Admit it. The first time you heard that
Pierre Boulez had recorded Bruckner's Eighth, you laughed. How could you not? The only thing more ridiculous than
Nikolaus Harnoncourt, the high priest of authentically autistic performance practice, conducting the authentically ecstatic music of Bruckner is
Pierre Boulez, the high priest of excruciatingly objective cerebral modernism, conducting the profoundly subjective spiritual music of Bruckner. The question was: would
Boulez conduct the mighty and majestic Eighth as an exercise in counterpoint or a musical meditation on the numinous? You had to ask? Of course,
Boulez does what he always does: he plays it straight. If the Eighth were only a superbly composed piece of music, that would be enough, because
Boulez leads the
Vienna Philharmonic in a thoroughly lucid performance of Bruckner's score.
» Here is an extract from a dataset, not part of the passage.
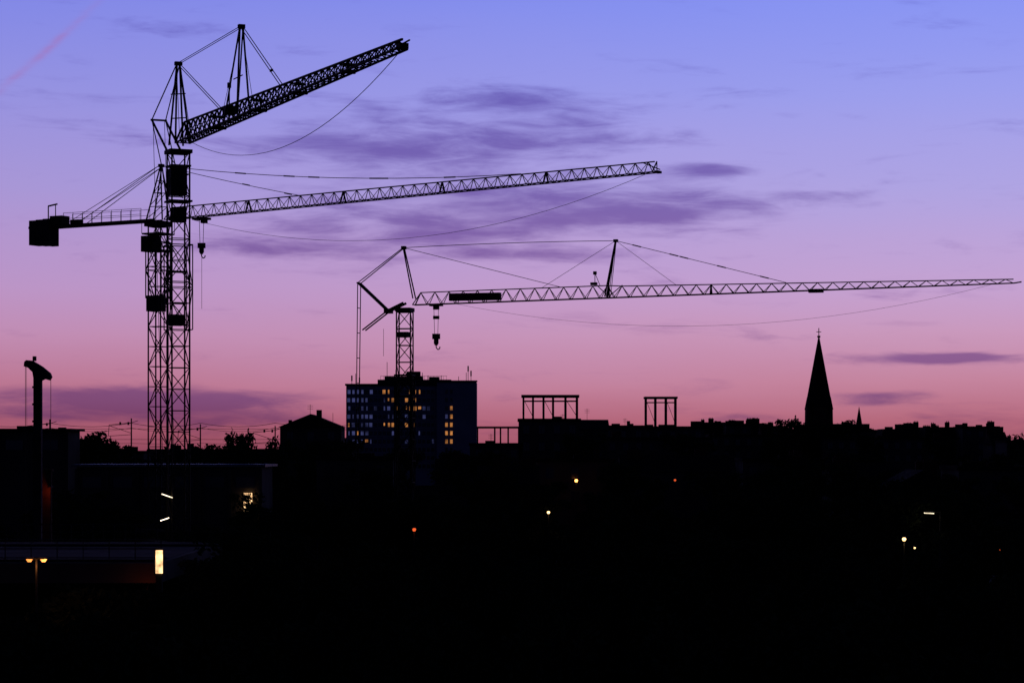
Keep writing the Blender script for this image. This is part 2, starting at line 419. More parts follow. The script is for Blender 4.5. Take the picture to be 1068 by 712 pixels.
def bpx(name,p0,p1,py,D,depth,roof='flat',**k):
    rh=k.get('rh',3.0) if roof!='flat' else .4
    return building(name,X(p0,D),X(p1,D),D,depth,Z(py,D)-rh,roof,**k)

# high-rise
def highrise():
    E=empty('office_high_rise'); D=700.; s=K*D
    xa,xb=X(361,D),X(497,D); zt=Z(402,D); xm=X(456,D); zt2=Z(398.5,D)
    W=MB(); W.box(((xa+xm)/2,D+7,zt/2),(xm-xa,14,zt))
    W.box(((xm+xb)/2,D+5,zt2/2),(xb-xm,16,zt2))
    W.obj('walls',M_PLAST2,E)
    R=MB(); R.box(((X(393,D)+X(470,D))/2,D+8,Z(396,D)-1),(X(470,D)-X(393,D),8,2.4))
    R.box(((X(400,D)+X(440,D))/2,D+8.5,Z(392,D)-.8),(X(440,D)-X(400,D),6,1.8))
    R.box((X(430,D),D+9,Z(390,D)),(4,4,2)); R.box((X(452,D),D+8,Z(394,D)),(3,4,1))
    R.box(((xa+xm)/2,D-.1,zt+.25),(xm-xa+.6,.6,.6)); R.box(((xm+xb)/2,D-3.1,zt2+.2),(xb-xm+.6,.6,.5))
    for px,py in((366,391),(370,389),(374,393),(403,377),(412,385),(440,388),(446,391),(452,392),(460,391),(478,392),(486,388),(488,381),(491,386),(430,386)):
        xx=X(px,D); z1=Z(py,D); R.bar((xx,D+4,zt-1),(xx,D+4,z1),.09)
        if px in(366,374,488,491): R.box((xx,D+4,z1-.8),(.4,.3,1.6))
    for i in range(22):
        xx=X(396+i*3.3,D); R.bar((xx,D+4.2,Z(396,D)),(xx,D+4.2,Z(391.5,D)),.04)
    R.bar((X(396,D),D+4.2,Z(391.5,D)),(X(466,D),D+4.2,Z(391.5,D)),.05)
    R.obj('roof_plant_and_antennas',M_DARK,E)
    G=MB();C=MB();L=MB();F=MB(); rnd=random.Random(19)
    for r in range(10):
        py=408.5+r*8.6; z=Z(py,D)
        F.box(((xa+xm)/2,D-.12,z-1.0),(xm-xa,.3,.25))
        run=0
        for i in range(20):
            px=364+i*4.6; x=X(px,D)
            t=rnd.random(); m=G
            if px<391 and t<.7: m=C
            elif 398<=px<440 and r<6:
                if run>0 and t<.68: m=L
                elif t<.22: m=L; run=3
                elif t<.5: m=C
                run-=1
            elif r<7 and t<.12: m=C
            elif r<7 and t>.95: m=L
            if r>6: m=G
            wd_=rnd.choice((.85,.85,.6,.4)) if m is not G else .85
            hh=rnd.choice((1.15,1.15,.8)) if m is L else 1.15
            m.box((x+rnd.uniform(-.1,.1)*(m is not G),D-.03,z+(1.15-hh)/2),(wd_,.12,hh))
            if m is not G: G.box((x,D+.01,z),(.95,.12,1.17))
            F.box((x+s*2.3,D-.1,z),(.2,.24,1.5))
        for i in range(2):
            x=X(466+i*5,D); m=[G,L,L,C][rnd.randint(0,3)] if 425<py<465 else G
            m.box((x,D-3.03,z),(.7,.12,1.2))
    G.obj('windows',M_GLASS,E);C.obj('windows_reflection_glow',M_COOL,E);L.obj('windows_warm_light',M_WARM,E);F.obj('mullions_and_sills',M_PLAST2,E)
highrise()

def steelframe(p0,p1,ya,yb,D,posts,depth=4):
    E=empty('rooftop_steel_frame'); b=MB()
    for p in posts:
        for dy in(0,depth): b.box((X(p,D),D+dy,(Z(ya,D)+Z(yb,D))/2),(.36,.36,Z(ya,D)-Z(yb,D)))
    for dy in(0,depth):
        b.box(((X(p0,D)+X(p1,D))/2,D+dy,Z(ya,D)+.1),(X(p1,D)-X(p0,D)+.8,.5,.5)); b.box(((X(p0,D)+X(p1,D))/2,D+dy,Z(ya+4.5,D)),(X(p1,D)-X(p0,D)-.4,.25,.2))
    for p in posts: b.box((X(p,D),D+depth/2,Z(ya,D)-.05),(.3,depth-.5,.4))
    for a,c in zip(posts[::2],posts[1::2]): b.bar((X(a,D),D,Z(ya,D)-.5),(X(c,D),D,Z(yb,D)+.6),.06)
    b.obj('frame',M_DARK,E)
steelframe(546,602,413.5,438,455,(546,556,567,577,590,602))
steelframe(674,705,415,446,560,(674,684,695,705))

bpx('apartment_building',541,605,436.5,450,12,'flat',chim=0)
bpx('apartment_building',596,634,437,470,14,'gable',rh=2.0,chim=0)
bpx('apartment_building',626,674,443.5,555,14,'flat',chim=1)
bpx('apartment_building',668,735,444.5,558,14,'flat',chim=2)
def carport():
    E=empty('rooftop_canopy'); D=452.; b=MB()
    b.box(((X(497,D)+X(542,D))/2,D+2,Z(445.5,D)),(X(542,D)-X(497,D),5,.35))
    for p in(498,516,522,530,541): b.box((X(p,D),D+.3,Z(455,D)),(.3,.3,3.4))
    b.obj('canopy',M_DARK,E)
carport()
bpx('apartment_building',490,545,462,450,12,'flat',chim=0)
D=420; Eg=bpx('gabled_house',292,356,431.5,D,9,'gablefront',rh=2.3,chim=0)
b=MB(); b.box((X(331,D),D+4,Z(433,D)),(.9,.8,2.0)); b.box((X(300,D),D+5,Z(441,D)),(.6,.6,1.2)); b.bar((X(345,D),D+5,Z(440,D)),(X(345,D),D+5,Z(430,D)),.04); b.obj('chimney',M_BRICK,Eg)
sky=[(730,760,440,700,'mansard'),(757,783,442,690,'flat'),(778,800,441,720,'mansard'),(796,818,443.5,700,'gable'),(812,842,447,680,'flat'),
     (866,892,447,700,'gable'),(888,925,448,690,'flat'),(920,950,447,640,'mansard'),(944,975,445,650,'gable'),(965,1010,445,640,'mansard'),(1004,1042,444.5,630,'flat'),(1036,1052,450,600,'gable'),(1050,1085,459,560,'flat')]
for p0,p1,py,D,r in sky: bpx('apartment_building',p0,p1,py,D,13,r,rh=3.2,chim=4)
for p0,p1,py,D,r in [(340,365,462,500,'gable'),(230,292,468,460,'flat'),(60,150,470,470,'flat'),(150,232,468,480,'gable'),(740,870,453,620,'flat'),(860,1000,456,600,'flat'),(632,742,456,520,'flat'),(-60,60,466,400,'flat'),(1080,1180,452,600,'mansard')]:
    bpx('apartment_building',p0,p1,py,D,13,r,chim=2)
for i,(p0,p1,py,D,r) in enumerate([(560,640,478,330,'flat'),(650,760,474,360,'gable'),(775,860,478,350,'flat'),(870,935,482,320,'gable'),(925,1000,490,290,'gablefront'),(1000,1080,486,285,'flat'),(500,560,486,300,'gable'),(330,410,476,330,'flat'),(455,500,478,340,'gable'),(1090,1200,480,300,'gable')]):
    bpx('apartment_building',p0,p1,py,D,12,r,chim=2,rh=2.5)

def hall(name,p0,p1,py,D,depth,mroof):
    E=empty(name); xa,xb=X(p0,D),X(p1,D); zt=Z(py,D)
    W=MB(); W.box(((xa+xb)/2,D+depth/2,zt/2),(xb-xa,depth,zt))
    n=int((xb-xa)/3)
    for i in range(n+1): W.box((xa+i*(xb-xa)/n,D-.12,zt/2),(.3,.3,zt-.4))
    W.obj('walls',M_PLAST,E)
    R=MB(); R.box(((xa+xb)/2,D+depth/2,zt+.12),(xb-xa+1,depth+1,.25)); R.obj('roof',mroof,E)
    G=MB()
    for i in range(n): G.box((xa+(i+.5)*(xb-xa)/n,D-.03,zt-1.6),(1.9,.1,1.1))
    G.obj('windows',M_GLASS,E)
    return E
Ei=hall('industrial_hall',-40,70,449,270,8,M_ROOF)
b=MB(); b.box((X(22,270),274,Z(446,270)-.2),(2.2,2,.9)); b.box((X(58,270),274,Z(447,270)-.2),(.8,.8,.8)); b.obj('roof_vents',M_DARK,Ei)
Eh=hall('warehouse',80,272,486.5,246,12,M_METALROOF)
w=MB(); w.box((X(258.5,245.5),245.6,Z(520,245.5)),(.85,.1,1.2)); w.box((X(258.5,245.5),245.6,Z(533,245.5)),(.85,.1,1.1)); w.obj('lit_stair_window',M_PANEL,Eh)
w=MB(); w.box((X(258.5,245.5),245.5,Z(526.5,245.5)),(1.0,.14,.14)); w.box((X(259.5,245.5),245.5,Z(526.5,245.5)),(.07,.12,2.6)); w.obj('window_bars',M_DARK,Eh)

def church():
    E=empty('church'); D=900.; x=X(854,D); s=K*D
    T=MB(); T.box((x,D,Z(446,D)/2+2),(8.6,8.6,Z(446,D)+4))
    for k in(-1,1):
        for q in(-1,1): T.cone((x+k*3.9,D+q*3.9),.9,Z(446,D),.8,Z(427,D),6)
    T.cone((x,D),5.6,Z(446,D),4.9,Z(422,D),8,math.pi/8)
    T.obj('tower',M_BRICK,E)
    S=MB(); S.cone((x,D),5.2,Z(424,D),2.6,Z(386,D),8,math.pi/8); S.cone((x,D),2.6,Z(386,D),.22,Z(351,D),8,math.pi/8)
    for k in(-1,1):
        for q in(-1,1): S.cone((x+k*3.9,D+q*3.9),1.0,Z(427,D),.08,Z(414,D),6)
    S.bar((x,D,Z(352,D)),(x,D,Z(342,D)),.17); S.bar((x-.9,D,Z(346,D)),(x+.9,D,Z(346,D)),.15)
    S.cone((x,D),.6,Z(352,D),.6,Z(350,D),8)
    S.obj('spire',M_ROOF,E)
    N=MB(); N.prism([(x+3,Z(452,D)),(x+3+30*s,Z(452,D)),(x+3+30*s,Z(449,D)),(x+6,Z(449,D))],D-6,D+8); N.box((x+8,D,10),(20,12,20)); N.obj('nave',M_BRICK,E)
    G=MB()
    for k in(-1.6,1.6): G.box((x+k,D-4.32,Z(452,D)),(1.2,.1,4))
    G.obj('belfry_openings',M_DARK,E)
church()
E=empty('church_turret'); D=850.; x=X(896,D)
b=MB(); b.box((x,D,Z(448,D)/2),(2.2,2.2,Z(448,D))); b.cone((x,D),1.2,Z(448,D),.9,Z(442,D),8); b.cone((x,D),1.1,Z(442,D),.06,Z(424,D),8); b.obj('turret',M_ROOF,E)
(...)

Not only does
Boulez hear everything in the score, he lets the listener hear everything in the score. But nowhere does the listener hear more than is in the score because
Boulez's objectivity cannot imagine the immensity beyond the score, the immensity that Bruckner heard and which a great performance forces the listener to confront. Although the
Vienna Philharmonic plays with great beauty of tone and Deutsche Grammophon's live digital sound from Bruckner's St. Florian in Linz is awe-inspiring,
Boulez is only conducting the notes. The numinous immensity beyond the notes is silent.